Explainability and Explanations

What are Explainability and Explanations?

Explainability measures the average simplicity of the counterfactual explanations provided for each model.

The Explanations report provides a record-by-record view of the actual input data values side-by-side with the counterfactual values, so viewers can observe the amount of change required to move from one outcome to another. The fewer feature values that must be changed to change the outcome of each record, the more explainable the model is.

The explanations report is run on an alternate dataset that is specified in the scan definition. This report must generate counterfactuals for every row in the explanations dataset, so it may take some time to run for larger datasets.

How is explainability calculated?

The explainability score is the score assigned to capture the simplicity of counterfactual explanations for dataset observations. A single feature change is assigned a score of 100, and scores decrease as more feature values must be changed to alter the outcome.

What is the importance of explainability and explanations?

The different types of viewers of the Certifai evaluations may use the Explanation report in different ways:

  • Data scientists may use this report to spot check the records to make sure that the outcomes assigned make sense. For instance in the Banking:Loan Approval use case you would not expect that a larger counterfactual loan amount would move the result from Loan Denied to Loan Granted. If anomalies like this are present, then the model may have to be altered to be more accurate.

  • Business decision-makers may use this report to get a closer look at why specific models perform the way they do. By knowing which features change the outcomes most often or how much certain features must change, business users can identify the model that best expresses their business’s goals and values. For instance in the Banking:Loan Approval example if changing from have no savings account to having one with just a hundred dollars often moves the result from Loan Denied to Loan Granted, they can help enable loan requesters by encouraging them to open savings accounts.

  • Compliance officers may be interested in using Explainability to define thresholds for acceptability by observing the amount of change for specific features in the best and worst models.

How is explainability displayed in Certifai?

The top of the report displays:

  • The purpose of the prediction
  • The target result for the counterfactual derived for the observation

The explainability histogram shows the distribution over the number of features that must be changed to alter the outcome. The number of changed features is on the x-axis. The changed features for an explanation are the features that had counterfactual values assigned that altered the outcome.

A distribution skewed to the left with a higher score indicates fewer features must change to alter the outcome. Lower scores that are skewed to the right indicate more features’ values must change to alter the outcome.

How are explanations displayed in Certifai?

In the first section, at the top of the report, the viewer makes selections that determine what information is displayed in the sections below.

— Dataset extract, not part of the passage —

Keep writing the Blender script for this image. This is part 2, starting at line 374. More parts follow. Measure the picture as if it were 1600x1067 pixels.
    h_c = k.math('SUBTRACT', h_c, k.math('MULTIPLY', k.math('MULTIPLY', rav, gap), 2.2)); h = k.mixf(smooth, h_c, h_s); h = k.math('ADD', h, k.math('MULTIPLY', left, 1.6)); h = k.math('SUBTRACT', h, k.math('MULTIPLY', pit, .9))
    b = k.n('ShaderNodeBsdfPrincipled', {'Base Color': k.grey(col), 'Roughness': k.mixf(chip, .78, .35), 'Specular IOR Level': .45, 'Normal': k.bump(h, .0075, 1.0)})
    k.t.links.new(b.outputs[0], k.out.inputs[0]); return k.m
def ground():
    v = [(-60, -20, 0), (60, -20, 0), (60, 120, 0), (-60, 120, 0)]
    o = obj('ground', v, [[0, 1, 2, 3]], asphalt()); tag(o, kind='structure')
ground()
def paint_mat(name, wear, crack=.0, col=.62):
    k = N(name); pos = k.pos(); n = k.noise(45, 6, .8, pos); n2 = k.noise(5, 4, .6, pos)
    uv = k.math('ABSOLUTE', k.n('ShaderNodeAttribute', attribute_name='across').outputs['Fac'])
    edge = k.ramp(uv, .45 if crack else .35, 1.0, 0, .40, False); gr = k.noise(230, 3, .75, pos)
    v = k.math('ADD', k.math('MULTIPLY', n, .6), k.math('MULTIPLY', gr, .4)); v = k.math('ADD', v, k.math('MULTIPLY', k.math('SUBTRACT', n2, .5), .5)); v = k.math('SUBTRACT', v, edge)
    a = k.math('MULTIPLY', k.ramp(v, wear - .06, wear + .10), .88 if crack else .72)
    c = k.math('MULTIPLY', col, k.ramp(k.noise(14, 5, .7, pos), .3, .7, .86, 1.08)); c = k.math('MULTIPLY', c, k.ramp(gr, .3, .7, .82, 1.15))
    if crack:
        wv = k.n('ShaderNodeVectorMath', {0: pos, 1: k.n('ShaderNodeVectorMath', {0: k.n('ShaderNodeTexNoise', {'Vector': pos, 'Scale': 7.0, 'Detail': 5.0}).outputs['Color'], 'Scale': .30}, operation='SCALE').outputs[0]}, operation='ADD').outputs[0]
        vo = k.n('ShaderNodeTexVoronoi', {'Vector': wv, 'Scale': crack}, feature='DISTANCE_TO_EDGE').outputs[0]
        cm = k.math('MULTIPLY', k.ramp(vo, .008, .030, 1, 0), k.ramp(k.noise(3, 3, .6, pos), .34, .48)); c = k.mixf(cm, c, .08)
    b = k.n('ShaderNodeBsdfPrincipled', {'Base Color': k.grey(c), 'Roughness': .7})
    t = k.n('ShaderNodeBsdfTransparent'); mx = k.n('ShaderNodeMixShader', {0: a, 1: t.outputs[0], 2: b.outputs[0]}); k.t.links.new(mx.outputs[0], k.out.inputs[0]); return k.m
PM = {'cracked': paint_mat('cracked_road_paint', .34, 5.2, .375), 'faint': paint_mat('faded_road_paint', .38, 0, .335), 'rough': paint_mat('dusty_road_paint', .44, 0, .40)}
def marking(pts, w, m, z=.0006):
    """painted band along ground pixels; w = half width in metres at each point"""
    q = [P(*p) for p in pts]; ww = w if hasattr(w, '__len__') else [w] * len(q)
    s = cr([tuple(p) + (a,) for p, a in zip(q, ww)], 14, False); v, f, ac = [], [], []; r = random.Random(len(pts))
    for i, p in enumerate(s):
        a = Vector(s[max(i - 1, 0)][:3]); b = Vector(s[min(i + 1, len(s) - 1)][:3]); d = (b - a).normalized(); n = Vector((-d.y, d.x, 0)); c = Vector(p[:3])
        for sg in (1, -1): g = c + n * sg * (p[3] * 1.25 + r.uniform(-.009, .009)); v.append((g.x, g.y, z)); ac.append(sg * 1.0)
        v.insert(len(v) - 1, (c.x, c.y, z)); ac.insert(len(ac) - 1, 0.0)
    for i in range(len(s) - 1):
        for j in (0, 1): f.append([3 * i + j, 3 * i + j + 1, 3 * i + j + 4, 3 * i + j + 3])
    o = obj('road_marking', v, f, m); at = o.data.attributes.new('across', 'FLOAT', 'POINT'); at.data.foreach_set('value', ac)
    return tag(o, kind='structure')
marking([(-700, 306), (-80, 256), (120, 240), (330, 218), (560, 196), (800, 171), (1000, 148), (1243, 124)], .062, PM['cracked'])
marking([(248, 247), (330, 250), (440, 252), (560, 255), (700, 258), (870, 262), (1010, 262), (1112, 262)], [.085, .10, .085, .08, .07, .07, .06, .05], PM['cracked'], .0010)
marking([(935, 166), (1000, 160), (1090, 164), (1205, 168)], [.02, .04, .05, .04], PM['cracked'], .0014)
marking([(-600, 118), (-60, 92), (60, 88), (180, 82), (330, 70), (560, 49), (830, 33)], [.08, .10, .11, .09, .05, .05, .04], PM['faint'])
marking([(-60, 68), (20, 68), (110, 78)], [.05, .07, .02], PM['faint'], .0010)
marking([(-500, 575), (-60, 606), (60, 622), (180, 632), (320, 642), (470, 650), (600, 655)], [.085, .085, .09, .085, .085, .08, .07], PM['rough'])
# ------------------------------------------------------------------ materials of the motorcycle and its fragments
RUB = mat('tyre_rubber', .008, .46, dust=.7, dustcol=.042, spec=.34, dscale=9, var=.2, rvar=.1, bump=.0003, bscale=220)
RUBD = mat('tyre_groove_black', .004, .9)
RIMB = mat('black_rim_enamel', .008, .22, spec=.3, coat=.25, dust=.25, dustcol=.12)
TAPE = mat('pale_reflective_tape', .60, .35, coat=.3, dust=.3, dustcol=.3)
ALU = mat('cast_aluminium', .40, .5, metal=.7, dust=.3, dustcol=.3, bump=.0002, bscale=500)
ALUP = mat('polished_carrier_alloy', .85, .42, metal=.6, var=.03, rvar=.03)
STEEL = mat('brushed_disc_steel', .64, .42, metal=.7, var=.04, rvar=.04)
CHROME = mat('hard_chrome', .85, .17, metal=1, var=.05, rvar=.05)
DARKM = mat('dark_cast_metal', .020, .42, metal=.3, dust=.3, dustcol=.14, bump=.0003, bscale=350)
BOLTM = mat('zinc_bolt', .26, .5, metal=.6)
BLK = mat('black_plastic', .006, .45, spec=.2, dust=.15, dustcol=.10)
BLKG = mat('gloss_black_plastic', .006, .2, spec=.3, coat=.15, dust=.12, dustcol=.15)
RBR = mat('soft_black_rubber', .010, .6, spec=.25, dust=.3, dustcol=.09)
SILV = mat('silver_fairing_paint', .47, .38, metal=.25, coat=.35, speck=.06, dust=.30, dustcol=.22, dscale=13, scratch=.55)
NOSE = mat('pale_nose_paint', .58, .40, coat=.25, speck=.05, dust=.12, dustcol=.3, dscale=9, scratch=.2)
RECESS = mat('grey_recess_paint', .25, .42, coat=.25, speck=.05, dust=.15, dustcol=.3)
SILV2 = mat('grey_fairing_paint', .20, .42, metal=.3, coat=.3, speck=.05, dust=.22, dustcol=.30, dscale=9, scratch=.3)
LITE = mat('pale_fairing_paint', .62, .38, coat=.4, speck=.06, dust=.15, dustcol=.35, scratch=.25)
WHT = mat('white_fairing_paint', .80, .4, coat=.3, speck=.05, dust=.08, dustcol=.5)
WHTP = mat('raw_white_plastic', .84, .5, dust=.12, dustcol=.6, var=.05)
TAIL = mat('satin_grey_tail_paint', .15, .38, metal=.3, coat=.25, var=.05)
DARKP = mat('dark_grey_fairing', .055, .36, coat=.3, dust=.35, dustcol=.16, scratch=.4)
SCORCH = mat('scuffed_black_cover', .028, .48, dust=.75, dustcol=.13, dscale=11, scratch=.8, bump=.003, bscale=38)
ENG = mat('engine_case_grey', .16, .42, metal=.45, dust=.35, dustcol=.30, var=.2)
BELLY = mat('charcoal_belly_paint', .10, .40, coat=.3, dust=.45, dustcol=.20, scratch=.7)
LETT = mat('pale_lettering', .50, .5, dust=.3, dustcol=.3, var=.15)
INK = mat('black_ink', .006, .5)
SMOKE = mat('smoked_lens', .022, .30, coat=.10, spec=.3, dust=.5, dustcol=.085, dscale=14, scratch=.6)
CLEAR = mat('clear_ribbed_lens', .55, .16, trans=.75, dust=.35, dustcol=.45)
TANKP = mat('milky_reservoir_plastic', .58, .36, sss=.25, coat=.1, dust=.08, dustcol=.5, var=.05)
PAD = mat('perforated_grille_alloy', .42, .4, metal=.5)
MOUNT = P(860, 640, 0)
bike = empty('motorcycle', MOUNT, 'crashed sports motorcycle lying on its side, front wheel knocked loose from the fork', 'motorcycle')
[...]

  • Select a model from the models defined in the scan definition.
  • Select the observation one of two ways
    • move directly to a specific observation number by entering it in the search field
    • manually move through the dataset records one at a time by clicking the forward and back arrows

The second section of the report shows a table of the changed feature actions of the observed data point and the actual and counterfactual values. Changed features are features that may be altered in order to change the predicted outcome for the selected observation. Table columns are as follows:

  • The name of the dataset feature
  • The original value for that feature as expressed in the dataset
  • The counterfactual values for the feature that resulted in a change to the outcome

When you read this table you should look closely at features the algorithm changed and the delta or difference between the original and the counterfactual values. By analyzing this table, the viewer can gain insight into what features must change in order to change the prediction.

The third section of the Explanations report is a table of the remaining features of the dataset. The original data point values and because the counterfactual values are always the same they are designated "No change required".